Your comment regarding DDL is interesting.

Today, this is what happens:

1/ Column doesn't exist in the destination, we'll create it based on our typing inference from the data type (important: not the data value).

2/ Certain tools will handle automatic column data type conversion if a change like this was detected at the source. We do not do this. We will simply hard fail and cause head-of-line blocking reasons being: this is anti-pattern and should be rare, in which case - it's okay to cause an err and require manual intervention for this breaking change.

3/ If the column has been dropped from the source, you as the end user can decide whether this column should be also dropped in the destination, or not. The default is not to drop it.

^ We hear more customers explicitly don't want columns to be dropped because it could cause downstream errors, such as other views / tables not compiling due to referencing a non-existent column.

We haven't heard much from folks that don't even want columns to be added. If there is a need, we can definitely add that as a config option to provide maximum configurability.

> Finally, the biggest issue with CDC always ends up being the seed loads, recoveries and the incremental snapshot strategies.

Yep totally. On the recovery bit, this is exactly why we are leveraging Kafka. If there are any particular issues, we simply don't commit the offset and cause head-of-line blocking.

On the incremental snapshot and recoveries bit, we primarily leverage Debezium's DDD-3 high watermark strategy [1] for MySQL and MongoDB. Postgres has a different issue in that replication slots can grow really fast, esp on AWS! [2]. We ended up writing our own custom snapshotter for Postgres that is Debezium compatible to onboard customers that have a massive dataset and cannot afford to have a read lock on their WAL.

[1] https://github.com/debezium/debezium-design-documents/blob/m... [2] https://www.morling.dev/blog/insatiable-postgres-replication...

2 comments

The custom snapshotter sounds interesting, potentially a good selling point. On recovery end, in my designs I have also found it useful to have synthetic events so in breakage of CDC I can stitch logs together and not just start from scratch and lose history. I can see you are in the depths of it, more than I’ve been for a while. Wish you the best.
> Postgres has a different issue in that replication slots can grow really fast, esp on AWS! [2]. We ended up writing our own custom snapshotter for Postgres that is Debezium compatible to onboard customers that have a massive dataset and cannot afford to have a read lock on their WAL.

Does Debezium's DDD-3 watermark (DBLog) implementation for Postgres not process the WAL quickly enough? We don't use it ourselves either, but architecturally it appears it would reasonably bound how long the WAL can remain un-read?

Agreed that many production DBs people care about have pretty severe limitations here!
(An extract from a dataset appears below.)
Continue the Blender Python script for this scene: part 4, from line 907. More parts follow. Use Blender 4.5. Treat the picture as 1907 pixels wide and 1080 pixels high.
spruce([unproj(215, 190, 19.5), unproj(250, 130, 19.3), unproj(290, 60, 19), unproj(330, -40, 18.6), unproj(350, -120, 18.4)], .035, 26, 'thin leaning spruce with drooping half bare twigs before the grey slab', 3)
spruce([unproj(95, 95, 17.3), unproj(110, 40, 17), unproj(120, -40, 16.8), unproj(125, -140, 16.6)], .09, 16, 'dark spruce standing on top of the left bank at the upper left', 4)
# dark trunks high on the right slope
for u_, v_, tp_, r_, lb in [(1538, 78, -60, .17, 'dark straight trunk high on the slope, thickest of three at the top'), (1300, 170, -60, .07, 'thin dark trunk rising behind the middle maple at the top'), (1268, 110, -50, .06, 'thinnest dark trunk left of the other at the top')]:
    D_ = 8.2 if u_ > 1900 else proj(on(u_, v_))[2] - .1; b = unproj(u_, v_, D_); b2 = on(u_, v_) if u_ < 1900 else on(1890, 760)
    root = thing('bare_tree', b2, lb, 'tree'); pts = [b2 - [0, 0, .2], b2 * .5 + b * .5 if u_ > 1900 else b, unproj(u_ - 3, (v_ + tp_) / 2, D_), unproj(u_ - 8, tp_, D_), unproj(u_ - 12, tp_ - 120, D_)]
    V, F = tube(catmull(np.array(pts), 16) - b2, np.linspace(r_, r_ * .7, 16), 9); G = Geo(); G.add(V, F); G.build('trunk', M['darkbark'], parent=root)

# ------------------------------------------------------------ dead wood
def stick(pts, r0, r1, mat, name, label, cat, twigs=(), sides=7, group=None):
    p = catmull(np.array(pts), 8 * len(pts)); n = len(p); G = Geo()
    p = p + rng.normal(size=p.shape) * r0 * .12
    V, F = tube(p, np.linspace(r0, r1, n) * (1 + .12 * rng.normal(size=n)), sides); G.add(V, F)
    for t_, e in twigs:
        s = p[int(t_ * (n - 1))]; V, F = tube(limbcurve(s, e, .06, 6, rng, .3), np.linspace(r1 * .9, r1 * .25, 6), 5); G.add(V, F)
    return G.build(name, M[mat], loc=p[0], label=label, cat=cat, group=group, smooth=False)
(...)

Managed Supabase is another good example.

On a single unbounded (CPU + mem) Debezium running on a VM extracting Postgres, I was able to clock in about 7-10m/hr. You could increase the # of tasks, but then it'll hinder your DB perf. Also, this is on your primary DB.

We found it far more efficient and less risky to do CDC streaming and snapshotting w/o read lock in parallel to two different topics. Once snapshot is done and drained, we then move to drain the CDC topic.